Crisi Brasile non è finita
Affinché fosse possibile continuare a puntare sul Brasile, sarebbe necessario che l’economia del paese mostrasse segnali di inversione ad U dalla recessione in corso, cosa che non sta avvenendo.
E’ vero, però, che con il cambio di governo e presidenza a maggio si è diffuso sui mercati locali un clima di maggiore ottimismo sulla crescita, l’inflazione, i tassi e il cambio, ma non tali da autorizzare illusioni.
I tassi dovranno restare necessariamente elevati fino ad almeno tutto l’anno prossimo, dato che l’inflazione non mostra segnali evidenti di rallentamento. Il cambio si è rafforzato già abbastanza, ma più sulla fiducia di un cambio di regime politico, che per le azioni riformatrici del nuovo governo. Il deficit pubblico, oggi all’11%, difficilmente potrà scendere più di tanto nel breve periodo, dato che l’80% della spesa pubblica federale è vincolata e non comprimibile.

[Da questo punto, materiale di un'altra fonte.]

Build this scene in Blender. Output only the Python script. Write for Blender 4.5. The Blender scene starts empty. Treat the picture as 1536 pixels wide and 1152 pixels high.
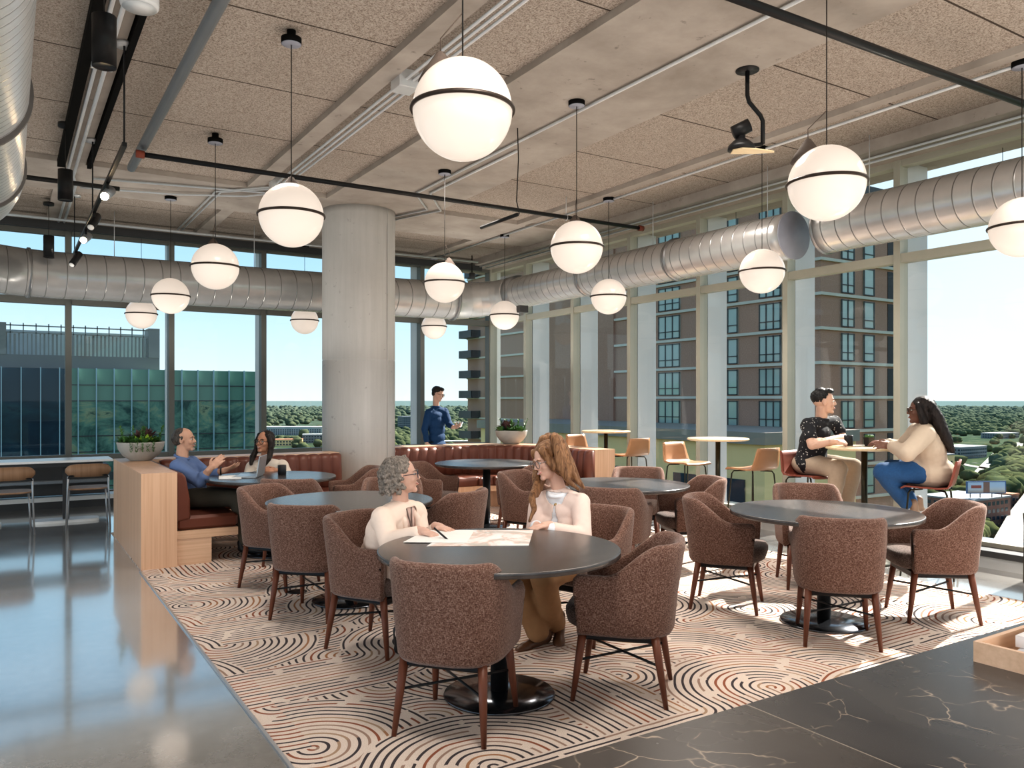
SKY=.94; SUN=10; SUNDIR=(-.74,-.10,-.64); FB=540; FL=340; FU=128; FD=215; EXPO=0.36; VT='Standard'; LOOK='Medium High Contrast'; GLOBE=.36
import bpy, math, random
import numpy as np
from mathutils import Vector, Matrix
random.seed(7)
R = math.radians
TH = R(32.24); CT, ST = math.cos(TH), math.sin(TH)
EYE = 1.5
scene = bpy.context.scene
COL = scene.collection

def cv(x, t):                      # survey frame (right, away from the viewer) -> room frame
    return (x*CT + t*ST, t*CT - x*ST)
def sv(px, py, t):                 # a sighting at distance t -> point in the room
    u, v = cv((px-768)/1200*t, t)
    return Vector((u, v, EYE - (py-599)*t/1200))
def rz_of(phi):                    # compass bearing seen from the viewer -> rotation about Z
    return -(R(phi)+TH)

# ------------------------------------------------------------ mesh builder
class MB:
    def __init__(s): s.v=[]; s.f=[]; s.m=[]; s.sm=[]
    def add(s, vs, fs, mi=0, smooth=False):
        o=len(s.v); s.v.extend([tuple(p) for p in vs])
        for f in fs: s.f.append(tuple(i+o for i in f)); s.m.append(mi); s.sm.append(smooth)
        return s
    def box(s, x0,x1,y0,y1,z0,z1, mi=0, bev=0):
        if bev<=0:
            vs=[(x0,y0,z0),(x1,y0,z0),(x1,y1,z0),(x0,y1,z0),(x0,y0,z1),(x1,y0,z1),(x1,y1,z1),(x0,y1,z1)]
            fs=[(0,3,2,1),(4,5,6,7),(0,1,5,4),(1,2,6,5),(2,3,7,6),(3,0,4,7)]
            return s.add(vs,fs,mi)
        def rect(b,z): return [(x0+b,y0,z),(x1-b,y0,z),(x1,y0+b,z),(x1,y1-b,z),(x1-b,y1,z),(x0+b,y1,z),(x0,y1-b,z),(x0,y0+b,z)]
        def rin(b,z): return [(x0+b*1.6,y0+b,z),(x1-b*1.6,y0+b,z),(x1-b,y0+b*1.6,z),(x1-b,y1-b*1.6,z),(x1-b*1.6,y1-b,z),(x0+b*1.6,y1-b,z),(x0+b,y1-b*1.6,z),(x0+b,y0+b*1.6,z)]
        return s.loft([rin(bev,z0),rect(bev,z0+bev),rect(bev,z1-bev),rin(bev,z1)],mi,caps=True,smooth=False)
    def loft(s, rings, mi=0, caps=True, smooth=True, closed=True, loop=False):
        n=len(rings[0]); vs=[p for r in rings for p in r]; fs=[]
        m=len(rings)
        for i in range(m if loop else m-1):
            a=i*n; b=((i+1)%m)*n
            for j in range(n if closed else n-1):
                k=(j+1)%n
                fs.append((a+j,a+k,b+k,b+j))
        if caps and not loop:
            fs.append(tuple(range(n-1,-1,-1))); fs.append(tuple((m-1)*n+j for j in range(n)))
        return s.add(vs,fs,mi,smooth)
    def lathe(s, prof, c=(0,0,0), seg=32, mi=0, smooth=True, caps=True):
        rings=[[(c[0]+r*math.cos(2*math.pi*j/seg), c[1]+r*math.sin(2*math.pi*j/seg), c[2]+z) for j in range(seg)] for r,z in prof]
        return s.loft(rings,mi,caps,smooth)
    def tube(s, pts, r, seg=8, mi=0, smooth=True):
        pts=[Vector(p) for p in pts]; n=len(pts)
        if not hasattr(r,'__len__'): r=[r]*n
        rings=[]; up=None
        for i,p in enumerate(pts):
            d=(pts[min(i+1,n-1)]-pts[max(i-1,0)]).normalized()
            if up is None:
                up=Vector((0,0,1)) if abs(d.z)<.9 else Vector((1,0,0))
            a=d.cross(up)
            if a.length<1e-4: a=d.cross(Vector((0,1,0)))
            a.normalize(); b=a.cross(d).normalized(); up=b
            rings.append([p+(a*math.cos(2*math.pi*j/seg)+b*math.sin(2*math.pi*j/seg))*r[i] for j in range(seg)])
        return s.loft(rings,mi,True,smooth)
    def ell(s, c, rad, M=None, nu=14, nv=10, mi=0):
        c=Vector(c); rings=[]
        for i in range(nv+1):
            a=math.pi*(i+.0)/nv; a=min(max(a,.06),math.pi-.06)
            ring=[]
            for j in range(nu):
                q=Vector((rad[0]*math.sin(a)*math.cos(2*math.pi*j/nu), rad[1]*math.sin(a)*math.sin(2*math.pi*j/nu), -rad[2]*math.cos(a)))
                if M is not None: q=M@q
                ring.append(c+q)
            rings.append(ring)
        return s.loft(rings,mi,True,True)
    def cap(s, p0, p1, r0, r1, seg=12, mi=0):
        p0=Vector(p0); p1=Vector(p1); d=p1-p0
        if d.length<1e-5: d=Vector((0,0,1e-3)); 
        d.normalize(); a=d.orthogonal().normalized(); b=d.cross(a)
        rings=[]
        def ring(c,r): rings.append([c+(a*math.cos(2*math.pi*j/seg)+b*math.sin(2*math.pi*j/seg))*r for j in range(seg)])
        for k in (85,60,35,10): ring(p0-d*r0*math.sin(R(k)), r0*math.cos(R(k)))
        for k in (10,35,60,85): ring(p1+d*r1*math.sin(R(k)), r1*math.cos(R(k)))
        return s.loft(rings,mi,True,True)
    def torus(s, c, R0, r0, seg=32, sec=8, M=None, mi=0):
        rings=[]
        for i in range(seg):
            a=2*math.pi*i/seg; ring=[]
            for j in range(sec):
                b=2*math.pi*j/sec
                q=Vector(((R0+r0*math.cos(b))*math.cos(a),(R0+r0*math.cos(b))*math.sin(a),r0*math.sin(b)))
                if M is not None: q=M@q
                ring.append(Vector(c)+q)
            rings.append(ring)
        return s.loft(rings,mi,False,True,loop=True)
    def build(s, name, mats, parent=None, loc=None, auto=None):
        me=bpy.data.meshes.new(name); me.from_pydata(s.v,[],s.f)
        if not isinstance(mats,(list,tuple)): mats=[mats]
        for m in mats: me.materials.append(m)
        me.polygons.foreach_set('material_index',s.m); me.polygons.foreach_set('use_smooth',s.sm)
        me.update()
        import bmesh
        bm=bmesh.new(); bm.from_mesh(me); bmesh.ops.recalc_face_normals(bm,faces=bm.faces); bm.to_mesh(me); bm.free()
        o=bpy.data.objects.new(name,me); COL.objects.link(o)
        if parent is not None: o.parent=parent
        if loc is not None: o.location=loc
        return o

def tag(o,label=None,cat=None,group=None,kind=None):
    if label: o['label']=label
    if cat: o['category']=cat
    if group: o['group']=group
    if kind: o['kind']=kind
    return o
def thing(name,label,cat,loc=(0,0,0),rz=0,group=None):
    o=bpy.data.objects.new(name,None); COL.objects.link(o); o.empty_display_size=.1
    o.location=loc; o.rotation_euler=(0,0,rz)
    return tag(o,label,cat,group)
def kids(o): return [c for c in bpy.data.objects if c.parent==o]
def copy_tree(o,parent=None):
    c=o.copy(); COL.objects.link(c); c.parent=parent
    for ch in kids(o): copy_tree(ch,c)
    return c
def dup(o,loc,rz,label,group=None):
    c=copy_tree(o); c.location=loc; c.rotation_euler=(0,0,rz); c['label']=label
    if group: c['group']=group
    return c
def subd(o,lv=1):
    m=o.modifiers.new('s','SUBSURF'); m.levels=lv; m.render_levels=lv; return o
def struct(o): o['kind']='structure'; return o

# ------------------------------------------------------------ materials
class NT:
    def __init__(s,name):
        s.mat=bpy.data.materials.new(name); s.mat.use_nodes=True; s.t=s.mat.node_tree; s.t.nodes.clear()
        s.out=s.t.nodes.new('ShaderNodeOutputMaterial')
        s.b=s.t.nodes.new('ShaderNodeBsdfPrincipled'); s.l(s.b.outputs[0],s.out.inputs[0])
    def n(s,t,**k):
        x=s.t.nodes.new(t)
        for a,b in k.items(): setattr(x,a,b)
        return x
    def l(s,a,b): s.t.links.new(a,b)
    def setin(s,node,i,val):
        if isinstance(val,bpy.types.NodeSocket): s.l(val,node.inputs[i])
        else: node.inputs[i].default_value=val
    def m(s,op,a,b=0.0,c=0.0,clamp=False):
        x=s.n('ShaderNodeMath',operation=op,use_clamp=clamp)
        for i,q in enumerate((a,b,c)): s.setin(x,i,q)
        return x.outputs[0]
    def noise(s,vec,scale,detail=3,rough=.5,dist=0.0,dim='3D'):
        x=s.n('ShaderNodeTexNoise',noise_dimensions=dim); 
        if vec is not None: s.l(vec,x.inputs['Vector'])
        x.inputs['Scale'].default_value=scale; x.inputs['Detail'].default_value=detail; x.inputs['Roughness'].default_value=rough; x.inputs['Distortion'].default_value=dist
        return x.outputs['Fac']
    def obj(s): return s.n('ShaderNodeTexCoord').outputs['Object']
    def scale(s,vec,sc,rot=(0,0,0),loc=(0,0,0)):
        x=s.n('ShaderNodeMapping'); s.l(vec,x.inputs[0]); x.inputs['Scale'].default_value=sc; x.inputs['Rotation'].default_value=rot; x.inputs['Location'].default_value=loc
        return x.outputs[0]
    def ramp(s,fac,stops,interp='LINEAR'):
        x=s.n('ShaderNodeValToRGB'); x.color_ramp.interpolation=interp; e=x.color_ramp.elements
        while len(e)<len(stops): e.new(.5)
        for k,(p,c) in enumerate(stops): e[k].position=p; e[k].color=(*c,1) if len(c)==3 else c
        s.setin(x,0,fac); return x.outputs[0]
    def mix(s,fac,a,b,blend='MIX'):
        x=s.n('ShaderNodeMix',data_type='RGBA',blend_type=blend)
        s.setin(x,0,fac)
        for i,q in ((6,a),(7,b)):
            if not isinstance(q,bpy.types.NodeSocket) and len(q)==3: q=(*q,1)
            s.setin(x,i,q)
        return x.outputs[2]
    def col(s,c): s.setin(s.b,'Base Color',(*c,1) if not isinstance(c,bpy.types.NodeSocket) else c)
    def bump(s,h,strength=.3,dist=.01):
        x=s.n('ShaderNodeBump'); s.l(h,x.inputs['Height']); x.inputs['Strength'].default_value=strength; x.inputs['Distance'].default_value=dist
        s.l(x.outputs[0],s.b.inputs['Normal'])
    def set(s,rough=.5,metal=0,spec=None,coat=None,**k):
        s.setin(s.b,'Roughness',rough); s.setin(s.b,'Metallic',metal)
        if spec is not None: s.setin(s.b,'Specular IOR Level',spec)
        if coat is not None: s.setin(s.b,'Coat Weight',coat)
        for a,b in k.items(): s.setin(s.b,a,b)
        return s.mat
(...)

Un sollievo ai conti pubblici potrebbe arrivare solo dalla discesa dei rendimenti sovrani, pari mediamente a circa 400 punti base rispetto al picco toccato tra la fine del 2015 e l’inizio di quest’anno.
Chi ha avuto coraggio a scommettere sul Brasile nei mesi scorsi, ha avuto anche ragione, come dimostrano senza dubbio i numeri. Ma pensare di replicare un simile boom appare un’operazione di ottimismo estremo. Non è nemmeno escluso, invece, che dopo il rally sia arrivato il momento di smaltire la sbornia. D’altronde, un detto in borsa dice “buy rumors, sell news” (“compra sulle attese e vendi sui fatti”).